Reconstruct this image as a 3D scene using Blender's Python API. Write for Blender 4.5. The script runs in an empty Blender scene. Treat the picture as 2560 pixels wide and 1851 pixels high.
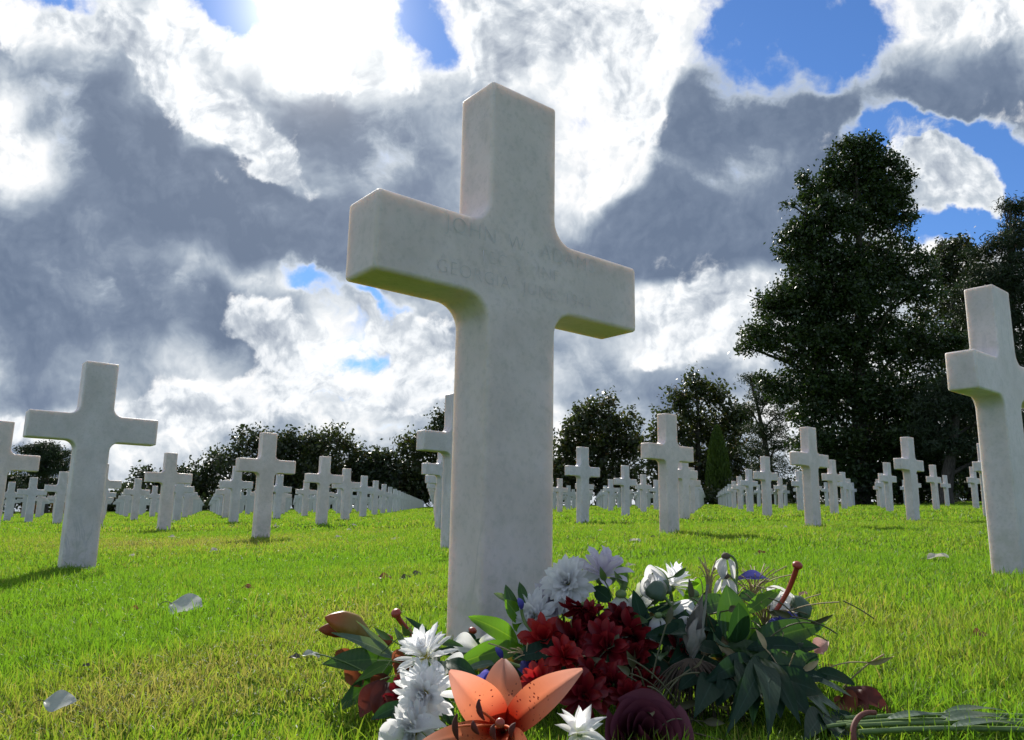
import bpy, bmesh, math, random
import numpy as np
from mathutils import Vector, Matrix
R = math.radians
scene = bpy.context.scene
col = scene.collection
rng = np.random.default_rng(7)
random.seed(7)

# ------------------------------------------------------------------ helpers
def tag(o, label=None, cat=None, group=None, kind=None):
    if label: o['label'] = label
    if cat: o['category'] = cat
    if group: o['group'] = group
    if kind: o['kind'] = kind
    return o

def empty(name, loc=(0, 0, 0)):
    o = bpy.data.objects.new(name, None); col.objects.link(o)
    o.empty_display_size = 0.05; o.location = loc
    return o

def np_mesh(name, V, F, mat, smooth=False, attrs=None):
    """V (n,3) points, F (m,k) faces of k corners each."""
    V = np.asarray(V, np.float32); F = np.asarray(F, np.int32)
    me = bpy.data.meshes.new(name)
    m, k = F.shape
    me.vertices.add(len(V)); me.vertices.foreach_set('co', V.ravel())
    me.loops.add(m * k); me.loops.foreach_set('vertex_index', F.ravel())
    me.polygons.add(m); me.polygons.foreach_set('loop_start', np.arange(0, m * k, k, dtype=np.int32))
    if smooth: me.polygons.foreach_set('use_smooth', np.ones(m, bool))
    for an, av in (attrs or {}).items():
        a = me.attributes.new(an, 'FLOAT', 'POINT'); a.data.foreach_set('value', np.asarray(av, np.float32))
    me.update(calc_edges=True)
    if mat: me.materials.append(mat)
    return me

def link(name, me, parent=None):
    o = bpy.data.objects.new(name, me); col.objects.link(o)
    if parent: o.parent = parent
    return o

class Soup:
    """collects quads for one mesh"""
    def __init__(s): s.V = []; s.F = []; s.n = 0; s.A = []
    def add(s, V, F, a=None):
        V = np.asarray(V, float); F = np.asarray(F, int)
        s.V.append(V); s.F.append(F + s.n); s.n += len(V)
        s.A.append(np.zeros(len(V)) if a is None else np.broadcast_to(np.asarray(a, float), (len(V),)))
    def grid(s, P, a=None, closed=False):
        """P (r,c,3) grid of points -> quads; closed joins last column to first"""
        P = np.asarray(P, float); r, c = P.shape[:2]
        idx = np.arange(r * c).reshape(r, c)
        if closed: idx = np.concatenate([idx, idx[:, :1]], 1)
        F = np.stack([idx[:-1, :-1], idx[1:, :-1], idx[1:, 1:], idx[:-1, 1:]], -1).reshape(-1, 4)
        s.add(P.reshape(-1, 3), F, None if a is None else np.asarray(a).reshape(-1))
    def tube(s, pts, rad, seg=8, a=None):
        pts = np.asarray(pts, float); n = len(pts); rad = np.broadcast_to(np.asarray(rad, float), (n,))
        t = np.gradient(pts, axis=0); t /= np.linalg.norm(t, axis=1, keepdims=True) + 1e-12
        ref = np.array([0, 0, 1.]) if abs(t[0][2]) < .9 else np.array([1., 0, 0])
        P = []
        for i in range(n):
            u = np.cross(ref, t[i]); u /= np.linalg.norm(u) + 1e-12
            w = np.cross(t[i], u); ref = np.cross(t[i], u) if False else ref
            ang = np.linspace(0, 2 * np.pi, seg, endpoint=False)
            P.append(pts[i] + rad[i] * (np.cos(ang)[:, None] * u + np.sin(ang)[:, None] * w))
        s.grid(np.array(P), None if a is None else np.full((n, seg), a), closed=True)
        for e in (0, n - 1):   # close ends with a tiny fan
            ring = P[e]; c = pts[e]
            k = seg // 2 * 2
            V = np.vstack([ring, c[None]])
            F = [[seg, j, (j + 1) % seg, seg] for j in range(seg)]
            V2 = np.vstack([V]); s.add(V2, np.array([[seg, j, (j + 1) % seg, (j + 2) % seg] for j in range(0, k, 2)]), a)
    def mesh(s, name, mat, smooth=True):
        return np_mesh(name, np.vstack(s.V), np.vstack(s.F), mat, smooth, {'v': np.concatenate(s.A)})
    def build(s, name, mat, parent=None, smooth=True):
        return link(name, s.mesh(name, mat, smooth), parent)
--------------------
What to work on: Transcribe the material as is, with images omitted.

Worked solution:
Reconstruct this image as a 3D scene using Blender's Python API. Write for Blender 4.5. The script runs in an empty Blender scene. Treat the picture as 2560 pixels wide and 1851 pixels high.
import bpy, bmesh, math, random
import numpy as np
from mathutils import Vector, Matrix
R = math.radians
scene = bpy.context.scene
col = scene.collection
rng = np.random.default_rng(7)
random.seed(7)

# ------------------------------------------------------------------ helpers
def tag(o, label=None, cat=None, group=None, kind=None):
    if label: o['label'] = label
    if cat: o['category'] = cat
    if group: o['group'] = group
    if kind: o['kind'] = kind
    return o

def empty(name, loc=(0, 0, 0)):
    o = bpy.data.objects.new(name, None); col.objects.link(o)
    o.empty_display_size = 0.05; o.location = loc
    return o

def np_mesh(name, V, F, mat, smooth=False, attrs=None):
    """V (n,3) points, F (m,k) faces of k corners each."""
    V = np.asarray(V, np.float32); F = np.asarray(F, np.int32)
    me = bpy.data.meshes.new(name)
    m, k = F.shape
    me.vertices.add(len(V)); me.vertices.foreach_set('co', V.ravel())
    me.loops.add(m * k); me.loops.foreach_set('vertex_index', F.ravel())
    me.polygons.add(m); me.polygons.foreach_set('loop_start', np.arange(0, m * k, k, dtype=np.int32))
    if smooth: me.polygons.foreach_set('use_smooth', np.ones(m, bool))
    for an, av in (attrs or {}).items():
        a = me.attributes.new(an, 'FLOAT', 'POINT'); a.data.foreach_set('value', np.asarray(av, np.float32))
    me.update(calc_edges=True)
    if mat: me.materials.append(mat)
    return me

def link(name, me, parent=None):
    o = bpy.data.objects.new(name, me); col.objects.link(o)
    if parent: o.parent = parent
    return o

class Soup:
    """collects quads for one mesh"""
    def __init__(s): s.V = []; s.F = []; s.n = 0; s.A = []
    def add(s, V, F, a=None):
        V = np.asarray(V, float); F = np.asarray(F, int)
        s.V.append(V); s.F.append(F + s.n); s.n += len(V)
        s.A.append(np.zeros(len(V)) if a is None else np.broadcast_to(np.asarray(a, float), (len(V),)))
    def grid(s, P, a=None, closed=False):
        """P (r,c,3) grid of points -> quads; closed joins last column to first"""
        P = np.asarray(P, float); r, c = P.shape[:2]
        idx = np.arange(r * c).reshape(r, c)
        if closed: idx = np.concatenate([idx, idx[:, :1]], 1)
        F = np.stack([idx[:-1, :-1], idx[1:, :-1], idx[1:, 1:], idx[:-1, 1:]], -1).reshape(-1, 4)
        s.add(P.reshape(-1, 3), F, None if a is None else np.asarray(a).reshape(-1))
    def tube(s, pts, rad, seg=8, a=None):
        pts = np.asarray(pts, float); n = len(pts); rad = np.broadcast_to(np.asarray(rad, float), (n,))
        t = np.gradient(pts, axis=0); t /= np.linalg.norm(t, axis=1, keepdims=True) + 1e-12
        ref = np.array([0, 0, 1.]) if abs(t[0][2]) < .9 else np.array([1., 0, 0])
        P = []
        for i in range(n):
            u = np.cross(ref, t[i]); u /= np.linalg.norm(u) + 1e-12
            w = np.cross(t[i], u); ref = np.cross(t[i], u) if False else ref
            ang = np.linspace(0, 2 * np.pi, seg, endpoint=False)
            P.append(pts[i] + rad[i] * (np.cos(ang)[:, None] * u + np.sin(ang)[:, None] * w))
        s.grid(np.array(P), None if a is None else np.full((n, seg), a), closed=True)
        for e in (0, n - 1):   # close ends with a tiny fan
            ring = P[e]; c = pts[e]
            k = seg // 2 * 2
            V = np.vstack([ring, c[None]])
            F = [[seg, j, (j + 1) % seg, seg] for j in range(seg)]
            V2 = np.vstack([V]); s.add(V2, np.array([[seg, j, (j + 1) % seg, (j + 2) % seg] for j in range(0, k, 2)]), a)
    def mesh(s, name, mat, smooth=True):
        return np_mesh(name, np.vstack(s.V), np.vstack(s.F), mat, smooth, {'v': np.concatenate(s.A)})
    def build(s, name, mat, parent=None, smooth=True):
        return link(name, s.mesh(name, mat, smooth), parent)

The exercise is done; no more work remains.